39. In all these "wars," extending over a period of ten years, the non-Muslims lost on the battlefield only about 250 persons killed, and the Muslim losses were even less. With these few incisions, the whole continent of Arabia. with its million and more of square miles, was cured of the abscess of anarchy and immorality. During these ten years of disinterested struggle, all thc peoples of the Arabian Peninsula and the southern regions of Iraq and Palestine had voluntarily embraced Islam. Some Christian, Jewish and Parsi groups remained attached to their creeds, and they were granted liberty of conscience as well as judicial and juridical autonomy.
40. In the year 10 H., when the Prophet went to Mecca for Hajj (pilgrimage), he met 140,000 Muslims there, who had come from different parts of Arabia to fulfil their religious obligation.
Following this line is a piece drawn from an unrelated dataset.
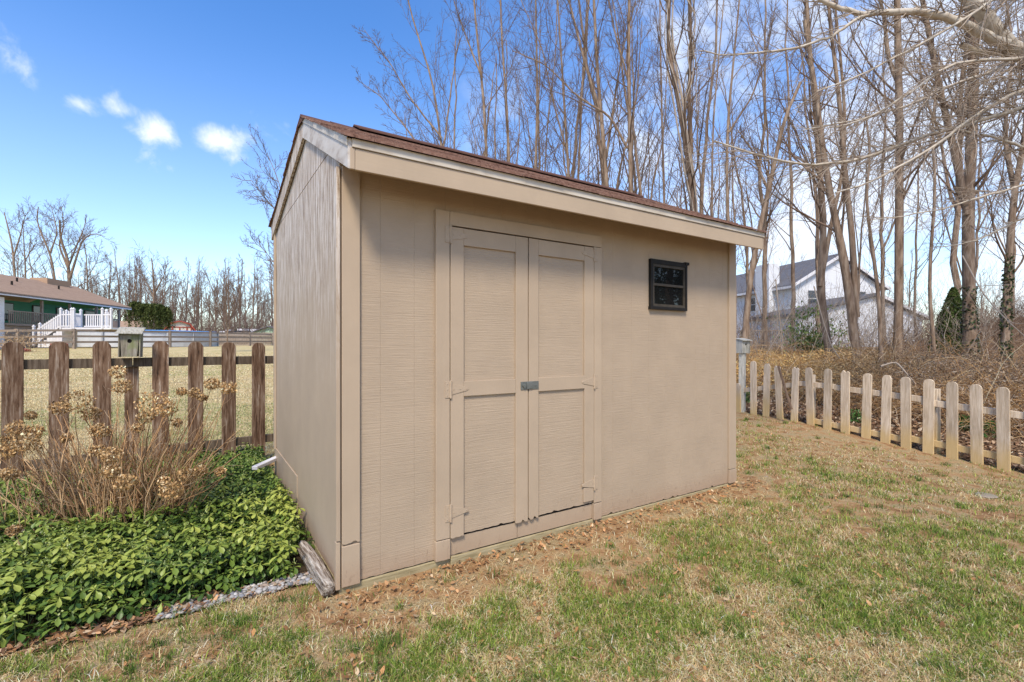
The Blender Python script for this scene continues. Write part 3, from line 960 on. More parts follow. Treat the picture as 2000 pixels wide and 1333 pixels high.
def scatter_lawn(nmax, zmin, zmax, xspan=1.14):
    # density falls with distance
    u = NR.random(nmax)
    y = 1 / (1 / zmin + u * (1 / zmax - 1 / zmin))         # uniform in 1/z => density ~1/z^2 per unit length ; x width grows with z
    x = (NR.random(nmax) * 2 - 1) * xspan * y
    return x, y


def blades(x, y, length, width, lean, col):
    n_ = len(x); z = ground_h(x, y)
    a_ = NR.random(n_) * 2 * PI; d = np.stack([np.cos(a_), np.sin(a_), np.zeros(n_)], -1)
    s = np.stack([-np.sin(a_), np.cos(a_), np.zeros(n_)], -1)
    b0 = np.stack([x, y, z - .004], -1)
    L = length[:, None]; ln = lean[:, None]
    up_ = np.zeros((n_, 3)); up_[:, 2] = 1
    mid = b0 + L * .5 * (d * np.sin(ln * .6) + up_ * np.cos(ln * .6))
    bend = ln * (1 + NR.random((n_, 1)) * .7)
    side = s * (NR.random((n_, 1)) - .5) * L * .5
    tip = mid + L * .5 * (d * np.sin(bend) + up_ * np.cos(bend)) + side
    tip[:, 2] = np.maximum(tip[:, 2], z + .004)
    w_ = width[:, None]
    V = np.stack([b0 - s * w_ / 2, b0 + s * w_ / 2, mid + s * w_ * .42, mid - s * w_ * .42, tip], 1).reshape(-1, 3)
    i0 = np.arange(n_)[:, None] * 5
    return V, i0 + np.array([[0, 1, 2, 3]]), i0 + np.array([[3, 2, 4]]), np.repeat(col, 5, 0)


def mixcols(n_, cols, p):
    c = np.array(cols)[NR.choice(len(cols), n_, p=p)]
    return c * np.clip(1 + NR.normal(0, .24, (n_, 1)), .35, 1.7)


x, y = scatter_lawn(560000, 1.45, 9.5)
keep = ~in_shed(x, y, .03) & ~in_bed(x, y - .06) & (fence_l_side(x, y) < .15) & (fence_side(x, y) < .05)
u_, v_ = shed_uv(x, y); keep &= ~((u_ < 0.0) & (v_ > -.1) & (y > 3.0))
x, y = x[keep], y[keep]
gr_ = greenness(x, y); br_ = bareness(x, y)
keep = NR.random(len(x)) > ss(.51, .65, br_) * .9
x, y, gr_ = x[keep], y[keep], gr_[keep]
isg = NR.random(len(x)) < (ss(.40, .61, gr_) * .64 + .08)
n_ = len(x)
far = ss(2.5, 8, y)
length = np.where(isg, NR.uniform(.025, .062, n_), NR.uniform(.025, .075, n_)) * (1 - .1 * far)
width = np.where(isg, NR.uniform(.0022, .0038, n_), NR.uniform(.0018, .0032, n_)) * (1 + .9 * far)
lean = np.where(isg, NR.uniform(.3, 1.2, n_), NR.uniform(1.0, 1.65, n_))
col = np.where(isg[:, None], mixcols(n_, [(.16, .24, .03), (.27, .35, .055), (.07, .13, .02), (.40, .40, .12)], [.35, .3, .2, .15]),
               mixcols(n_, [(.68, .52, .28), (.52, .37, .17), (.84, .71, .45), (.38, .21, .08)], [.4, .25, .2, .15]))
V, Fq, Ft, C = blades(x, y, length, width, lean, np.clip(col, .01, .8))
# denser darker tufts here and there
nt = 1500; tx, ty = scatter_lawn(nt, 1.5, 8.5)
k = ~in_shed(tx, ty, .05) & ~in_bed(tx, ty - .08) & (fence_l_side(tx, ty) < 0) & (fence_side(tx, ty) < -.02)
tu, tv = shed_uv(tx, ty); k &= ~((tu < 0) & (tv > -.1) & (ty > 3.0)); k &= NR.random(nt) < ss(.36, .56, greenness(tx, ty)) * .8 + .08
tx, ty = tx[k], ty[k]; nb = 34; cR = NR.uniform(.012, .05, len(tx))
bx_ = np.repeat(tx, nb) + NR.normal(0, 1, len(tx) * nb) * np.repeat(cR, nb); by_ = np.repeat(ty, nb) + NR.normal(0, 1, len(tx) * nb) * np.repeat(cR, nb) * .8
tc_ = np.array([(.07, .125, .022), (.12, .19, .03), (.19, .26, .05)])[NR.integers(0, 3, len(tx))]
m2 = len(bx_); V2, Fq2, Ft2, C2 = blades(bx_, by_, NR.uniform(.03, .075, m2), NR.uniform(.0022, .0036, m2) * (1 + .8 * ss(2.5, 8, by_)), NR.uniform(.2, 1.15, m2), np.repeat(tc_, nb, 0) * NR.uniform(.7, 1.35, (m2, 1)))
o5 = len(V); V = np.concatenate([V, V2]); Fq = np.concatenate([Fq, Fq2 + o5]); Ft = np.concatenate([Ft, Ft2 + o5]); C = np.concatenate([C, C2])
g = mesh_np('grass', V, [Fq, Ft], M['blade'], col=C); tag(g, 'patchy lawn of straw and green grass blades in front of the shed', 'grass', kind='stuff')

# field grass beyond the left fence
u = NR.random(120000); y = 1 / (1 / 5.0 + u * (1 / 26 - 1 / 5.0)); x = -y * (NR.random(len(u)) * .75 + .45)
keep = (fence_l_side(x, y) > .05); x, y = x[keep], y[keep]; n_ = len(x)
gg = fbm(x, y, 3.0, 1) + .3 * (fbm(x, y, .8, 2) - .5)
isg = NR.random(n_) < ss(.60, .76, gg) * .7
length = NR.uniform(.03, .07, n_); width = NR.uniform(.004, .007, n_) * (1 + ss(6, 20, y) * 3); lean = NR.uniform(.7, 1.6, n_)
col = np.where(isg[:, None], mixcols(n_, [(.22, .27, .08), (.30, .33, .12)], [.5, .5]), mixcols(n_, [(.64, .50, .27), (.52, .39, .19), (.74, .61, .38)], [.5, .25, .25]))
V, Fq, Ft, C = blades(x, y, length, width, lean, np.clip(col, .01, .8))
g = mesh_np('field_grass', V, [Fq, Ft], M['blade'], col=C); tag(g, 'dry yellow field grass beyond the dark picket fence', 'grass', kind='stuff')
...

He addressed to them his celebrated sermon, in which he gave a resume of his teachings: "Belief in One God without images or symbols, equality of all the Believers without distinction of race or class, the superiority of individuals being based solely on piety; sanctity of life, property and honour; abolition of interest, and of vendettas and private justice; better treatment of women; obligatory inheritance and distribution of the property of deceased persons among near relatives of both sexes, and removal of the possibility of the cumulation of wealth in the hands of the few." The Quran and the conduct of the Prophet were to serve as the bases of law and a healthy criterion in every aspect of human life.
41. On his return to Madinah, he fell ill; and a few weeks later, when he breathed his last, he had the satisfaction that he had well accomplished the task which he had undertaken - to preach to the world the Divine message.
42. He bequeathed to posterity, a religion
of pure monotheism; he created a well-disciplined State out of the existent
chaos and gave peace in place of the war of everybody against everybody
else; he established a harmonious equilibrium between the spiritual and
the temporal, between the mosque and the citadel; he left a new system
of law, which dispensed impartial justice, in which even the head of the
State was as much a subject to it as any commoner, and in which religious
tolerance was so great that non-Muslim inhabitants of Muslim countries
equally enjoyed complete juridical, judicial and cultural autonomy. In
the matter of the revenues of the State, the Quran fixed the principles
of budgeting, and paid more thought to the poor than to anybody else. The
revenues were declared to be in no wise the private property of the head
of the State. Above all, the Prophet Muhammad set a noble example and fully
practised all that he taught to others.